Dopo l'ottimo ed enigmatico The Village, il regista di Il sesto senso e Unbreakable M. Night Shyamalan, propone al pubblico una vera e propria favola riletta in chiave moderna e ambientata in uno spazio narrativo insolito e - apparentemente - facilmente identificabile.

Un film interessante che, però, sorprendentemente risulta essere un po' discontinuo con molti momenti geniali e toccanti che si alternano a situazioni meno riuscite e talora - perfino - un po' noiose.

Tutto inizia quando il custode di un condominio che sorge sui bordi di una piscina, scopre che qualcuno utilizza quest'ultima dopo l'ora della sua chiusura. Finito accidentalmente in acqua, mentre cerca di fermare il trasgressore l'uomo viene salvato da quella che - alla fine - scopre essere una ninfa. Questi esseri dimenticati hanno il compito di ispirare un'umanità dolente, che ha ignorato il proprio rapporto con la natura in cambio del sacrificio al dio denaro. La ninfa in questione, però, non è una creatura 'qualsiasi': il suo ritorno al mondo da cui proviene è cruciale per salvare gli esseri umani dalla spirale di violenza e disperazione in cui sono precipitati. Il contatto con questa giovane donna che ha il volto di Bryce Dallas Howard serve alle persone per capire davvero chi sono e che cosa stanno facendo delle proprie esistenze. Il custode che prende la ninfa sotto la sua protezione, (uno straordinario Paul Giamatti), viene in contatto con qualcosa di sé che aveva voluto fortemente dimenticare, mentre uno scrittore interpretato dallo stesso regista M. Night Shyamalan scopre la forza dell'ispirazione dell'essere angelico, che gli conferisce la possibilità di terminare un libro in grado di cambiare la storia del mondo e dell'umanità.

Intenso e toccante in molti momenti grazie anche al lavoro sul cast, The Lady in the Water è un 'racconto della buonanotte' diventato grande cinema.
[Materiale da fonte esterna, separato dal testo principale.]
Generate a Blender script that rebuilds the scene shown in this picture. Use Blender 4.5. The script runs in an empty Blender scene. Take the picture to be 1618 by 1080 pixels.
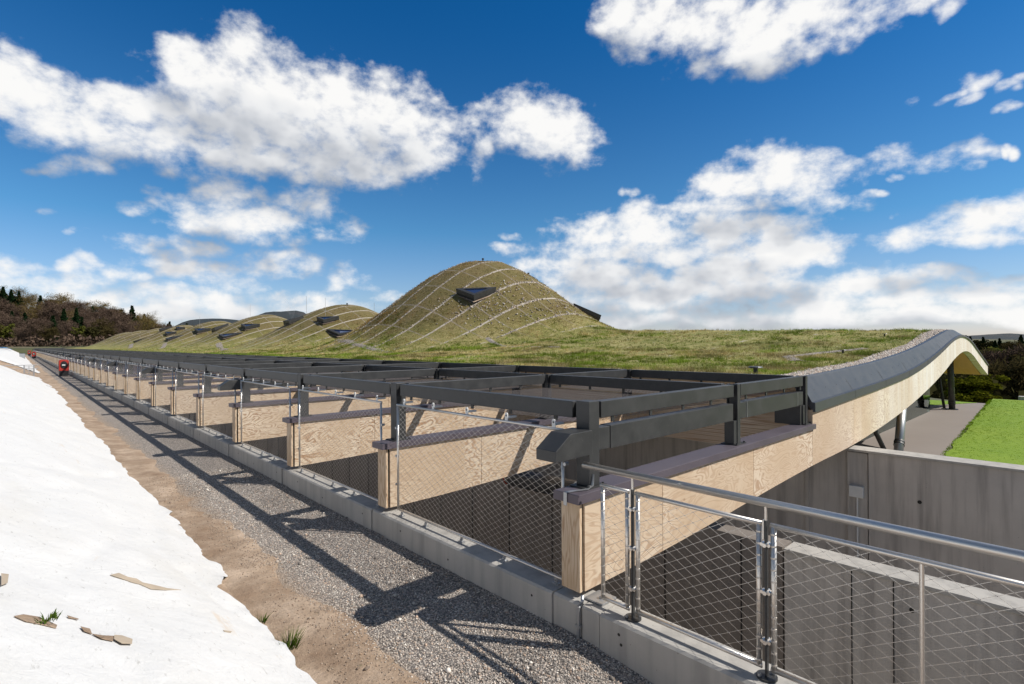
import bpy, bmesh, math, random
import numpy as np
from mathutils import Vector, Matrix
random.seed(7); RNG = np.random.default_rng(7)
S = bpy.context.scene
COL = S.collection
R = math.radians
YAW = R(42.85)                      # the view axis, measured from +Y towards +X
CY, SY, F = math.cos(YAW), math.sin(YAW), 845.0
H = 2.54                            # eye height above the gravel

# ------------------------------------------------------------------ helpers
KIDS = {}                            # children of every parent, so copies need no search
class MB:
    """collects shapes, links them as one mesh object"""
    def __init__(s): s.v, s.f, s.m, s.cur = [], [], [], 0
    def add(s, v, f):
        n = len(s.v); s.v += [tuple(p) for p in v]; s.f += [tuple(i + n for i in q) for q in f]; s.m += [s.cur]*len(f); return s
    def box(s, x0, x1, y0, y1, z0, z1):
        return s.add([(x0,y0,z0),(x1,y0,z0),(x1,y1,z0),(x0,y1,z0),(x0,y0,z1),(x1,y0,z1),(x1,y1,z1),(x0,y1,z1)],
                     [(0,3,2,1),(4,5,6,7),(0,1,5,4),(1,2,6,5),(2,3,7,6),(3,0,4,7)])
    def prism(s, outline, axis, a, b):
        """outline: 2-D points; axis 'x','y','z' = extrusion axis from a to b"""
        n = len(outline)
        def P(p, t): return {'x': (t, p[0], p[1]), 'y': (p[0], t, p[1]), 'z': (p[0], p[1], t)}[axis]
        v = [P(p, a) for p in outline] + [P(p, b) for p in outline]
        return s.add(v, [tuple(range(n))[::-1], tuple(range(n, 2*n))] + [(i, (i+1) % n, n+(i+1) % n, n+i) for i in range(n)])
    def tube(s, pts, r, n=8, caps=True):
        pts = [Vector(p) for p in pts]; base = len(s.v); m = len(pts)
        rr = r if isinstance(r, (list, tuple)) else [r]*m
        for i, p in enumerate(pts):
            t = (pts[min(i+1, m-1)] - pts[max(i-1, 0)]).normalized()
            up = Vector((0,0,1)) if abs(t.z) < .9 else Vector((1,0,0))
            a = t.cross(up).normalized(); b = t.cross(a)
            for k in range(n):
                w = 2*math.pi*k/n
                s.v.append(tuple(p + a*math.cos(w)*rr[i] + b*math.sin(w)*rr[i]))
        for i in range(m-1):
            for k in range(n):
                s.f.append((base+i*n+k, base+i*n+(k+1) % n, base+(i+1)*n+(k+1) % n, base+(i+1)*n+k))
        s.m += [s.cur]*((m-1)*n+(2 if caps else 0))
        if caps:
            s.f.append(tuple(base+k for k in range(n))[::-1]); s.f.append(tuple(base+(m-1)*n+k for k in range(n)))
        return s
    def build(s, name, mat, parent=None, bevel=0, smooth=False):
        me = bpy.data.meshes.new(name); me.from_pydata(s.v, [], s.f); me.polygons.foreach_set('material_index', s.m)
        bm = bmesh.new(); bm.from_mesh(me)
        bmesh.ops.recalc_face_normals(bm, faces=bm.faces)
        if bevel:
            ed = [e for e in bm.edges if len(e.link_faces) == 2 and e.calc_face_angle(0) > .5]
            bmesh.ops.bevel(bm, geom=ed, offset=bevel, segments=2, profile=.5, affect='EDGES')
        if smooth:
            for f in bm.faces: f.smooth = True
        bm.to_mesh(me); bm.free()
        return link(name, me, mat, parent)

def link(name, me, mat, parent=None):
    o = bpy.data.objects.new(name, me)
    for m in (mat if isinstance(mat, (list, tuple)) else [mat]): me.materials.append(m)
    COL.objects.link(o); o.parent = parent
    if parent: KIDS.setdefault(parent.name, []).append(o)
    return o
def empty(name, loc=(0,0,0), rz=0):
    o = bpy.data.objects.new(name, None); COL.objects.link(o); o.location = loc; o.rotation_euler = (0,0,rz)
    o.empty_display_size = .2
    return o
def tag(o, label=None, cat=None, group=None, kind=None):
    for k, v in (('label', label), ('category', cat), ('group', group), ('kind', kind)):
        if v: o[k] = v
    return o
def copy_tree(o, parent=None, only=None):
    c = o.copy(); COL.objects.link(c); c.parent = parent
    if parent: KIDS.setdefault(parent.name, []).append(c)
    for ch in KIDS.get(o.name, []):
        if only is None or ch.name.split('.')[0] in only: copy_tree(ch, c)
    return c
def fast_mesh(name, V, Fc, mat, parent=None, colors=None, smooth=False):
    """V (n,3), Fc (m,k) numpy; colors per vertex (n,3)"""
    me = bpy.data.meshes.new(name); V = np.asarray(V, np.float32); Fc = np.asarray(Fc, np.int32); m, k = Fc.shape
    me.vertices.add(len(V)); me.vertices.foreach_set('co', V.ravel())
    me.loops.add(m*k); me.loops.foreach_set('vertex_index', Fc.ravel())
    me.polygons.add(m); me.polygons.foreach_set('loop_start', np.arange(m, dtype=np.int32)*k)
    if smooth: me.polygons.foreach_set('use_smooth', np.ones(m, bool))
    me.update(calc_edges=True)
    if colors is not None:
        a = me.color_attributes.new('tint', 'FLOAT_COLOR', 'POINT')
        a.data.foreach_set('color', np.concatenate([np.asarray(colors, np.float32), np.ones((len(V), 1), np.float32)], 1).ravel())
    return link(name, me, mat, parent)
def at(u, v, depth):
    """point seen at photo pixel (u,v) at that depth along the view axis"""
    k = depth/F; du = u-809
    return Vector(((CY*du+SY*F)*k, (-SY*du+CY*F)*k, H-(v-543)*k))
def ordinal(n):
    a = 'zeroth first second third fourth fifth sixth seventh eighth ninth tenth eleventh twelfth thirteenth fourteenth fifteenth sixteenth seventeenth eighteenth nineteenth'.split()
    if n < 20: return a[n]
    t = {2:'twenty',3:'thirty',4:'forty',5:'fifty',6:'sixty',7:'seventy'}[n//10]
    return (t+'-'+a[n%10]) if n % 10 else t[:-1]+'ieth'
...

Peccato che l'idea di Shyamalan sia appesantita da un inizio del film molto meccanico e da un andamento eccessivamente schematico e - talora - perfino indulgente e compiaciuto nei confronti del proprio lavoro.

Se da un lato la storia della ninfa dimenticata sul fondo di una piscina trasforma brillantemente il contesto multietnico e urbano dei sobborghi di Philadelphia nella cornice post moderna di una pura favola, dall'altra parte il film sembra procedere per tesi con nessuno o quasi che sembri non credere all'identità e al ruolo della ninfa. Poco importa essendo evidentemente un film che segue lo stile e la logica delle fiabe, peccato, però, che lo spettatore perda sin da subito l'effetto sorpresa con il mistero della piscina, risolto nelle fasi iniziali della pellicola.

The Lady in the Water ha i suoi momenti migliori nell'iconicità dello stile del regista, capace di trasformare la narrazione in qualcosa di superiore e 'epico'. Un film in tanti momenti visivamente e stilisticamente emozionante che pur portando un messaggio edificante (il contatto con la natura e il vero sé è in grado di salvare le nostre vite...) non coinvolge del tutto a causa di una verbosità talora eccessiva e - soprattutto - di una certa ridondanza.

Una pellicola molto ambiziosa che pur mantenendo le caratteristiche dei film precedenti del regista di origine indiana, porta il suo cinema un passo più in là con maggiore spazio per la commedia e per una narrazione insolita e in molti momenti travolgente. Merito anche del protagonista Paul Giamatti che dopo Bruce Willis, Joaquin Phoenix, Mel Gibson e William Hurt dimostra come i grandi registi riescano a sfruttare in pieno il talento di interpreti straordinari da cui tirare fuori il meglio.

Pur nella sua imperfezione, The Lady in the Water resta un film da vedere e apprezzare, nonostante il paradosso che - tra tutti gli interessanti e coloratissimi personaggi del condominio destinato a diventare teatro della lotta finale tra Bene e Male, sia proprio la ninfa a essere il personaggio meno 'risolto', restando nella superficialità bidimensionale della favola e della narrazione per bambini.

Una pellicola, comunque, di grande atmosfera e il cui messaggio, addolorato e talora perfino luttuoso, è destinato a toccare nel profondo lo spettatore. Soprattutto quello in grado ancora di aprire il suo cuore all'ascolto di storie dal sapore arcaico ambientate in una cornice moderna e - apparentemente - da noi conosciuta in cui segni e profezie arrivano tramite le parole incrociate e le scatole dei corn flakes. In questo senso, l'ennesima brillante reinvenzione della nostra modernità, operata da Shyamalan in grado di plasmare un cinema sempre raffinato ed elegante nonostante la sua ambientazione, illuminato, questa volta, dalla fotografia autunnale e densa di emotività del grande direttore della fotografia Christopher Doyle.